[by Howard Fencl, Hennes Communications] There’s nothing the self-righteous embrace more than joining with their fellow self-righteous to gang up on some unfortunate target. The angrier the echo chamber, the better.
Social media is their perfect rage machine. It’s where anonymous trolls can obsess and pile on. And they do it relentlessly and instantly over the most minor perceived slight.
We blogged about the phenomenon when we dove into confirmation bias – the tendency of people to seek and listen only to those viewpoints supporting their own, the facts be damned.
Waking up and finding your business is the target of a troll tweetstorm is the stuff of nightmares for our clients. Publishing a statement explaining the facts doesn’t seem to slow the ceaseless stream of invective. Responding directly to over-the-top zealots is futile because your facts don’t support their outrage. They’ll never hear you. You can’t seem to win.

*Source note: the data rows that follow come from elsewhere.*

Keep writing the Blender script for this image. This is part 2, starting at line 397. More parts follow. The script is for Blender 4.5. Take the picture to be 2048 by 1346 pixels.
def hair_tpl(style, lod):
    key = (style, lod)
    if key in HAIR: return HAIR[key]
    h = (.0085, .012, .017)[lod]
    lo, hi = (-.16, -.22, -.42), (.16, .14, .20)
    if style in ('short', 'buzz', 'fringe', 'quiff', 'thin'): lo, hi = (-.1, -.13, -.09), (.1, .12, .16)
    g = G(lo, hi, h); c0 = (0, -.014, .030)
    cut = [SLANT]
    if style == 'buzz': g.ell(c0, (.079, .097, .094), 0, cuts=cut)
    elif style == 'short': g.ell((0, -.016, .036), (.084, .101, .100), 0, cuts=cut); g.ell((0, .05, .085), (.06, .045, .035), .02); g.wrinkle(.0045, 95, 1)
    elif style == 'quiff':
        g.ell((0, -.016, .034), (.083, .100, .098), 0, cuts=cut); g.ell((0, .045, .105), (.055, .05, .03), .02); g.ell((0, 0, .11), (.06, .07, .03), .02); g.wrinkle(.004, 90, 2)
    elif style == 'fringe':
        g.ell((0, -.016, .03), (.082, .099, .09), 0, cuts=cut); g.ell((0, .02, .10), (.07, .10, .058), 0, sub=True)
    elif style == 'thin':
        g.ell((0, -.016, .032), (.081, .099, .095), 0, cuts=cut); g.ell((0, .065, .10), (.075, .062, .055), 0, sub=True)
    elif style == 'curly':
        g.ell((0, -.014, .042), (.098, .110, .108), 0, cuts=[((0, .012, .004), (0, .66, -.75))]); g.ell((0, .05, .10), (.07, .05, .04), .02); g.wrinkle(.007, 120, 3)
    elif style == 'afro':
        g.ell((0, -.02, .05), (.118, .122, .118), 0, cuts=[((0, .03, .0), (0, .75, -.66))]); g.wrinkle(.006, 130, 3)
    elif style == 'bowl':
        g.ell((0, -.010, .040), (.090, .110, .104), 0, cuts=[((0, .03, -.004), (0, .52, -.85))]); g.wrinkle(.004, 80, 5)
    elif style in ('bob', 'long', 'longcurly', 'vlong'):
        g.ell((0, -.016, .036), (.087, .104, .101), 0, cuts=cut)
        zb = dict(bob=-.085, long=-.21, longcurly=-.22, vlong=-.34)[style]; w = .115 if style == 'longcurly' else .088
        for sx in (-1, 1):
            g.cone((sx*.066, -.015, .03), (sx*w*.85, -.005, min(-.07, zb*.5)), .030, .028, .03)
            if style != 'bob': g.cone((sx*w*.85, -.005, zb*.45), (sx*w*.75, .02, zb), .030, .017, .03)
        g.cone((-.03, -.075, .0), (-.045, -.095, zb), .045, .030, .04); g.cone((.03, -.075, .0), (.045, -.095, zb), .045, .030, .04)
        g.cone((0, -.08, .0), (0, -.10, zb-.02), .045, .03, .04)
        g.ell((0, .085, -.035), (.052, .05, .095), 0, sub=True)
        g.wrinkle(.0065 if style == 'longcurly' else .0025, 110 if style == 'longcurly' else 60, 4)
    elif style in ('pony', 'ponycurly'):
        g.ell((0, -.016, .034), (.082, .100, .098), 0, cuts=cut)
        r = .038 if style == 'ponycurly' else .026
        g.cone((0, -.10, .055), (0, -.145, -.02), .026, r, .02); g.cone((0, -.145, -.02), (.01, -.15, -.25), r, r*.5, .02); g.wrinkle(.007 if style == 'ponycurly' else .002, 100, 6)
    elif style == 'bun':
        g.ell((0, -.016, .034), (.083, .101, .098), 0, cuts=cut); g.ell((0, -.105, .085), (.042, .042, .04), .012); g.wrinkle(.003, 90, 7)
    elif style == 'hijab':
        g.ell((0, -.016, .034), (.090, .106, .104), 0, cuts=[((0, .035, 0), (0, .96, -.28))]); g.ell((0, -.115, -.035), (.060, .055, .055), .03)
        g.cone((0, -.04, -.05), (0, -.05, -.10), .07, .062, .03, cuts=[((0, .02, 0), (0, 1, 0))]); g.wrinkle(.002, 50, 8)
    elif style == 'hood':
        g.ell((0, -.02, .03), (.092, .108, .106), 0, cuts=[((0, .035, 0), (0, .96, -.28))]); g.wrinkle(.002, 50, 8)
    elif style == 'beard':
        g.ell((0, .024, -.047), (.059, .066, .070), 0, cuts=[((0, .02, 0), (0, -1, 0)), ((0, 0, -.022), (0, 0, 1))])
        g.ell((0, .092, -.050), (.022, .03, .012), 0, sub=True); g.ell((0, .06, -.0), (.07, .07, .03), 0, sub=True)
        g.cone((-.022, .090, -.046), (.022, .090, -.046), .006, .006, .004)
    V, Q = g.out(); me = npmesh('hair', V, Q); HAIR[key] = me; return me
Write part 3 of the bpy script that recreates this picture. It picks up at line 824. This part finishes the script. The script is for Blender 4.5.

Is there an alternative communication strategy?
It’s not for the meek, but there’s a viable alternative strategy emerging: Wait it out.
We recently worked with a client – a consumer products company – under siege in social media only because it filed a lawsuit against competitors to protect its intellectual property. Well, weren’t they the 900-pound gorilla throwing their weight around trying to snuff out competition from all the little guys in their space? Trolls thought so. Emotions ran raw. Boycotts were threatened.
Despite the overwhelming urge to strike back, we waited. We had a statement approved and ready to post, but we held back, knowing that would likely touch off an encore siege. We closely monitored the avalanche of comments for number and sentiment. Flare-ups happened when you’d expect them to happen – on weekends when people were home from work and looking for something to do. And what better way to spend your off day than piling on in a flame war with like-minded netizens?
Monday came around and the numbers subsided. The troll posting pattern repeated, but attenuated over the next week: a weekend spike, but in lower numbers. Enough time had passed that we agreed it was too late to use the approved response without drawing a stratospheric new wave of outrage.
Some important points to embrace if you decide to use this strategy:
Outrage is addictive. There’s power in numbers and joining a virtual mob is an easy adrenaline rush for dedicated trolls. But it may not be necessary to knee-jerk and immediately respond when your company finds itself under attack.
Our recommended approach: Talk internally about company issues at hand that will likely stir controversy. Have a rollout plan to communicate that first to your important audiences before unleashing it on the world. And if the mob comes, take a deep breath, put emotions aside, and gather your crisis communications team to strategize options for a way forward.